### Challenge
Below is some material; transcribe all of it exactly.

### Given data
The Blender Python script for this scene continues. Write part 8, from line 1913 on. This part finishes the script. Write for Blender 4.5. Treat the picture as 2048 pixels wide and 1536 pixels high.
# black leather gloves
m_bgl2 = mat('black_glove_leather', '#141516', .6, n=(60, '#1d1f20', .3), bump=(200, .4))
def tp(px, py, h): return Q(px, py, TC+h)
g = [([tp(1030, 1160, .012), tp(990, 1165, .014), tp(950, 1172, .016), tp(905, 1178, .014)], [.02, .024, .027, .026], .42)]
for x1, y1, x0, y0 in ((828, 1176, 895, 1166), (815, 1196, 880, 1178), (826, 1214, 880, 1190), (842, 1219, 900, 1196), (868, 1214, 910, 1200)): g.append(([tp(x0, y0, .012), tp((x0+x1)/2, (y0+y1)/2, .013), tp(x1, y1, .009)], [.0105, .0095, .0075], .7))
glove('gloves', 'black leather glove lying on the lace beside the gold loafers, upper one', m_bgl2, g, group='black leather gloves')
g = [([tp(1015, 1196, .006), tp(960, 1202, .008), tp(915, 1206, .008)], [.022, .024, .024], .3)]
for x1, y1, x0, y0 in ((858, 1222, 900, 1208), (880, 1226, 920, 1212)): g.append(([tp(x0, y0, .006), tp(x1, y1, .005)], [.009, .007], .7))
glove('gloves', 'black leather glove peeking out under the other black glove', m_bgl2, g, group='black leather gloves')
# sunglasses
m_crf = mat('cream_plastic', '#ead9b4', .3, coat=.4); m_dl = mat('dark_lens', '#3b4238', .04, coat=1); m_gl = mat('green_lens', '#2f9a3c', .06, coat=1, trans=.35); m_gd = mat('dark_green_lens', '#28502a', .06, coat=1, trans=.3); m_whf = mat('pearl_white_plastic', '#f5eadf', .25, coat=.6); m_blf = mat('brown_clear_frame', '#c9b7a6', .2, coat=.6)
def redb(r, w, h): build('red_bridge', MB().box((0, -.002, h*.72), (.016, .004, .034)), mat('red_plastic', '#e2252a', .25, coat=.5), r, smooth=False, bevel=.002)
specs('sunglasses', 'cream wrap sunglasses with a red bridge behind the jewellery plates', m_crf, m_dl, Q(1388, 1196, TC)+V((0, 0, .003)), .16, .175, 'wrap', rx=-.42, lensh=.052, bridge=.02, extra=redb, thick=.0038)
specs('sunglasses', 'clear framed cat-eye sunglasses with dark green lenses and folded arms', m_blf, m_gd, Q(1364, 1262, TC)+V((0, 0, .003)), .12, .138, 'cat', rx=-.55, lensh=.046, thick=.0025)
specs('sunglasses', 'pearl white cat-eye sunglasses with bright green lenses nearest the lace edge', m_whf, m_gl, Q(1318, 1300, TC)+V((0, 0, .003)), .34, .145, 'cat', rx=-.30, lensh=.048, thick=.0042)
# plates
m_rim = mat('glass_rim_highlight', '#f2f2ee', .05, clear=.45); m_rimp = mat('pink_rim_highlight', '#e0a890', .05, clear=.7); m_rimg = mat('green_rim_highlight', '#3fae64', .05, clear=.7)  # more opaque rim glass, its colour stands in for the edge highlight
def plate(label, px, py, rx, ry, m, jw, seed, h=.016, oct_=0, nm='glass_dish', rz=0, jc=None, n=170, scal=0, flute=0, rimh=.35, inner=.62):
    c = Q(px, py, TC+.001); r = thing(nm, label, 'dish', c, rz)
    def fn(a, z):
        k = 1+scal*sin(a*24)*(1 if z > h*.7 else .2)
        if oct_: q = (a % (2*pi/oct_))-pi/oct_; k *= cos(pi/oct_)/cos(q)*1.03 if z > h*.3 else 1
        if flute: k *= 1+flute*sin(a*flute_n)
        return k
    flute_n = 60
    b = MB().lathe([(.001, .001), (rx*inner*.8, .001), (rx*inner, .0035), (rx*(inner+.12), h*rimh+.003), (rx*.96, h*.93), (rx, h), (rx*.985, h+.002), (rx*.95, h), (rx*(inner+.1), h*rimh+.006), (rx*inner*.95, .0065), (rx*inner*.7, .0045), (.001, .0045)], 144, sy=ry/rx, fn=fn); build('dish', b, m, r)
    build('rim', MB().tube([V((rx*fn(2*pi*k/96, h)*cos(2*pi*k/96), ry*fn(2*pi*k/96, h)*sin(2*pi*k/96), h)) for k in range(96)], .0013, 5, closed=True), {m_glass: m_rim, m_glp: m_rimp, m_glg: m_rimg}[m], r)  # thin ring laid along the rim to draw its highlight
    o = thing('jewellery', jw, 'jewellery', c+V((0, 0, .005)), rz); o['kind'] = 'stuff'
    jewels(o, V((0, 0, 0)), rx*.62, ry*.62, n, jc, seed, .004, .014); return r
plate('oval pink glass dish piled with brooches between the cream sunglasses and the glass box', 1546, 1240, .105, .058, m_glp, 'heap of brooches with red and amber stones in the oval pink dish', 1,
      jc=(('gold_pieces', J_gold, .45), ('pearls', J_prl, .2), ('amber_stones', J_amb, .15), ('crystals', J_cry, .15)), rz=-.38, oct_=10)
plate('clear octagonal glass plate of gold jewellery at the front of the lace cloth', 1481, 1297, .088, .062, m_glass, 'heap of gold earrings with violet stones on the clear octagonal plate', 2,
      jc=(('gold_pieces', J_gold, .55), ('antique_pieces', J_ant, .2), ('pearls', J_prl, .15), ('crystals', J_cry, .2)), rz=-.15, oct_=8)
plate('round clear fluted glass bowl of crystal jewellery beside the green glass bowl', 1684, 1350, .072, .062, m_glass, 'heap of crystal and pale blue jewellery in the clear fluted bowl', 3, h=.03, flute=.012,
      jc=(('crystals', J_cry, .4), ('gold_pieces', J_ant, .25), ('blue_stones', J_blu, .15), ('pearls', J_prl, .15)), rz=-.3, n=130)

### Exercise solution
The Blender Python script for this scene continues. Write part 8, from line 1913 on. This part finishes the script. Write for Blender 4.5. Treat the picture as 2048 pixels wide and 1536 pixels high.
# black leather gloves
m_bgl2 = mat('black_glove_leather', '#141516', .6, n=(60, '#1d1f20', .3), bump=(200, .4))
def tp(px, py, h): return Q(px, py, TC+h)
g = [([tp(1030, 1160, .012), tp(990, 1165, .014), tp(950, 1172, .016), tp(905, 1178, .014)], [.02, .024, .027, .026], .42)]
for x1, y1, x0, y0 in ((828, 1176, 895, 1166), (815, 1196, 880, 1178), (826, 1214, 880, 1190), (842, 1219, 900, 1196), (868, 1214, 910, 1200)): g.append(([tp(x0, y0, .012), tp((x0+x1)/2, (y0+y1)/2, .013), tp(x1, y1, .009)], [.0105, .0095, .0075], .7))
glove('gloves', 'black leather glove lying on the lace beside the gold loafers, upper one', m_bgl2, g, group='black leather gloves')
g = [([tp(1015, 1196, .006), tp(960, 1202, .008), tp(915, 1206, .008)], [.022, .024, .024], .3)]
for x1, y1, x0, y0 in ((858, 1222, 900, 1208), (880, 1226, 920, 1212)): g.append(([tp(x0, y0, .006), tp(x1, y1, .005)], [.009, .007], .7))
glove('gloves', 'black leather glove peeking out under the other black glove', m_bgl2, g, group='black leather gloves')
# sunglasses
m_crf = mat('cream_plastic', '#ead9b4', .3, coat=.4); m_dl = mat('dark_lens', '#3b4238', .04, coat=1); m_gl = mat('green_lens', '#2f9a3c', .06, coat=1, trans=.35); m_gd = mat('dark_green_lens', '#28502a', .06, coat=1, trans=.3); m_whf = mat('pearl_white_plastic', '#f5eadf', .25, coat=.6); m_blf = mat('brown_clear_frame', '#c9b7a6', .2, coat=.6)
def redb(r, w, h): build('red_bridge', MB().box((0, -.002, h*.72), (.016, .004, .034)), mat('red_plastic', '#e2252a', .25, coat=.5), r, smooth=False, bevel=.002)
specs('sunglasses', 'cream wrap sunglasses with a red bridge behind the jewellery plates', m_crf, m_dl, Q(1388, 1196, TC)+V((0, 0, .003)), .16, .175, 'wrap', rx=-.42, lensh=.052, bridge=.02, extra=redb, thick=.0038)
specs('sunglasses', 'clear framed cat-eye sunglasses with dark green lenses and folded arms', m_blf, m_gd, Q(1364, 1262, TC)+V((0, 0, .003)), .12, .138, 'cat', rx=-.55, lensh=.046, thick=.0025)
specs('sunglasses', 'pearl white cat-eye sunglasses with bright green lenses nearest the lace edge', m_whf, m_gl, Q(1318, 1300, TC)+V((0, 0, .003)), .34, .145, 'cat', rx=-.30, lensh=.048, thick=.0042)
# plates
m_rim = mat('glass_rim_highlight', '#f2f2ee', .05, clear=.45); m_rimp = mat('pink_rim_highlight', '#e0a890', .05, clear=.7); m_rimg = mat('green_rim_highlight', '#3fae64', .05, clear=.7)  # more opaque rim glass, its colour stands in for the edge highlight
def plate(label, px, py, rx, ry, m, jw, seed, h=.016, oct_=0, nm='glass_dish', rz=0, jc=None, n=170, scal=0, flute=0, rimh=.35, inner=.62):
    c = Q(px, py, TC+.001); r = thing(nm, label, 'dish', c, rz)
    def fn(a, z):
        k = 1+scal*sin(a*24)*(1 if z > h*.7 else .2)
        if oct_: q = (a % (2*pi/oct_))-pi/oct_; k *= cos(pi/oct_)/cos(q)*1.03 if z > h*.3 else 1
        if flute: k *= 1+flute*sin(a*flute_n)
        return k
    flute_n = 60
    b = MB().lathe([(.001, .001), (rx*inner*.8, .001), (rx*inner, .0035), (rx*(inner+.12), h*rimh+.003), (rx*.96, h*.93), (rx, h), (rx*.985, h+.002), (rx*.95, h), (rx*(inner+.1), h*rimh+.006), (rx*inner*.95, .0065), (rx*inner*.7, .0045), (.001, .0045)], 144, sy=ry/rx, fn=fn); build('dish', b, m, r)
    build('rim', MB().tube([V((rx*fn(2*pi*k/96, h)*cos(2*pi*k/96), ry*fn(2*pi*k/96, h)*sin(2*pi*k/96), h)) for k in range(96)], .0013, 5, closed=True), {m_glass: m_rim, m_glp: m_rimp, m_glg: m_rimg}[m], r)  # thin ring laid along the rim to draw its highlight
    o = thing('jewellery', jw, 'jewellery', c+V((0, 0, .005)), rz); o['kind'] = 'stuff'
    jewels(o, V((0, 0, 0)), rx*.62, ry*.62, n, jc, seed, .004, .014); return r
plate('oval pink glass dish piled with brooches between the cream sunglasses and the glass box', 1546, 1240, .105, .058, m_glp, 'heap of brooches with red and amber stones in the oval pink dish', 1,
      jc=(('gold_pieces', J_gold, .45), ('pearls', J_prl, .2), ('amber_stones', J_amb, .15), ('crystals', J_cry, .15)), rz=-.38, oct_=10)
plate('clear octagonal glass plate of gold jewellery at the front of the lace cloth', 1481, 1297, .088, .062, m_glass, 'heap of gold earrings with violet stones on the clear octagonal plate', 2,
      jc=(('gold_pieces', J_gold, .55), ('antique_pieces', J_ant, .2), ('pearls', J_prl, .15), ('crystals', J_cry, .2)), rz=-.15, oct_=8)
plate('round clear fluted glass bowl of crystal jewellery beside the green glass bowl', 1684, 1350, .072, .062, m_glass, 'heap of crystal and pale blue jewellery in the clear fluted bowl', 3, h=.03, flute=.012,
      jc=(('crystals', J_cry, .4), ('gold_pieces', J_ant, .25), ('blue_stones', J_blu, .15), ('pearls', J_prl, .15)), rz=-.3, n=130)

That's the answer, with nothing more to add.